Renunciation


 Renunciation of self is perhaps the most difficult of all.
                                                      Elizabeth Leseur
 
It is month four and Leseur is getting really serious.  She is treading in some dangerous territory! If I were a contemplative nun, I might understand renunciation and how it applies more clearly.  I'm wondering if I'm up for this. Perhaps I'm making it harder than it is.

This Lent I coordinated a program once a week after 10 AM Mass in our parish. What I didn't realize was that that particular Mass is the one most frequently used for funerals. Today I want to my third funeral for a perfect stranger in six weeks.

As is often the case I found my mind wandering, fantasizing about my husband's funeral. That isn't quite as morbid as it sounds. He is chronically ill. The first time I almost lost him I was forty, almost thirty years ago and I started planning the funeral as a sort of black humor. My thoughts run not only to hymns and readings, but to imagining who might travel here, what sort of gathering we might have, and what toasts I might make.When distracted in church I've learned to give it over in prayer. The Holy Spirit (object of our Lenten studies) came back with two thoughts. The first had to do with my fantasy of all those we love from our entire extended family gathered in my yard. I realized with delight that what I actually imagined was heaven, the ultimate family reunion. Our destination isn't the funeral celebration, it is God who will gather us all to himself.

I tried to sidestep the second thought, but it kept coming. Why Greg's funeral? What about mine? The inevitability of death isn't a new thought, but it has become more profound in my soul. All of this, whatever "this" is today, is temporary. That, my friend, is renunciation. I can accept that. It puts all things in their proper place.

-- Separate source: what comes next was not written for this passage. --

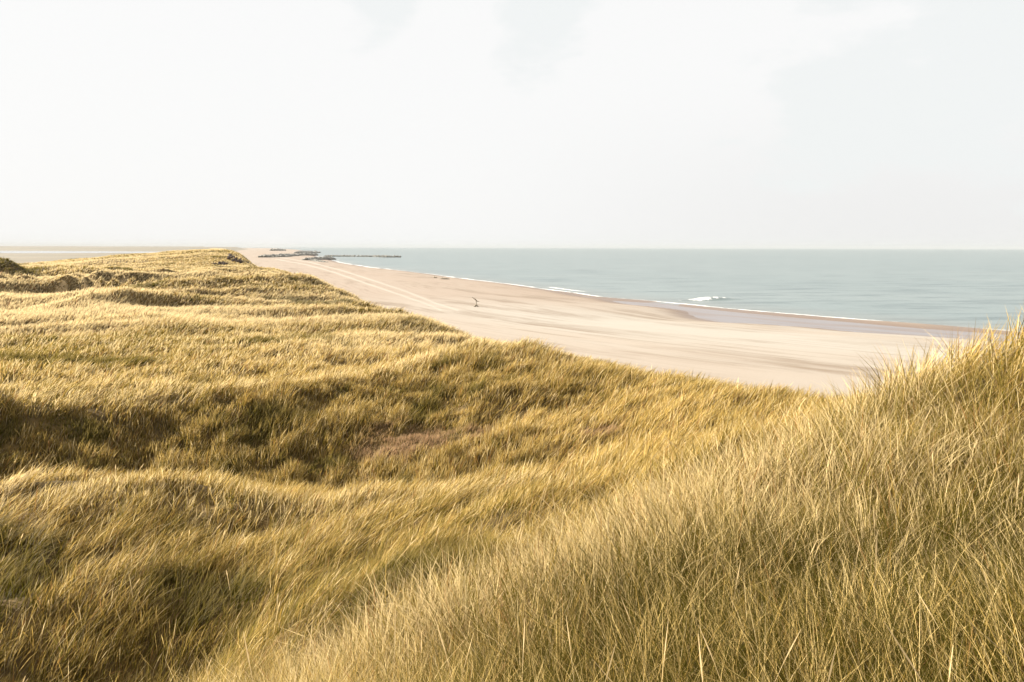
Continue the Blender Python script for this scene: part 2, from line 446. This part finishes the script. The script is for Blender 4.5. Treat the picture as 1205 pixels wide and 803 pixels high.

But what about the meantime? I went back to LeSeur's list.
  • Renunciation of evil. Check. At least I think so. "Of all things that might make me tend toward evil," is a bit dicier and I'll have to rely on the Spirit to point those out.
  • Renunciation of the world. She says "those things that are solely of this world and have no place in the afterlife. She goes on,"I resolve to live for God alone, and for souls and for friendship..." Friendship! It is one of the things that goes on.  She notes also that she "lends" herself to the world to perform the duties of her place in life and of charity. She makes it sound manageable when she puts it that way, but I have work to do.
  • Renunciation of self, she says is perhaps the most difficult of all. Yet, I already know that I can't be filled with Christ if I don't empty of self. Tough, but clear.
  • Renunciation of human desires. She says that can be either for the sake of others or in a spirit of mortification.  I think this means actually embracing every opportunity to let another choose—dinner, which movie to watch, what to do on Saturday, and when to enjoy the blessings of the marriage bed.  Knowing it and remembering on time are two different things.
  • Renunciation of spiritual joys and consolation. I wanted to whine, "That's not fair!" Actually I had just read two passages in The Imitation of Christ that said the same thing. If we cling to the gift instead of the giver we're going to fail.
Leseur recommends obtaining these things in prayer. It's the only way. I was right at the beginning this is hard. It is at least becoming clearer. I'll have to be satisfied with that.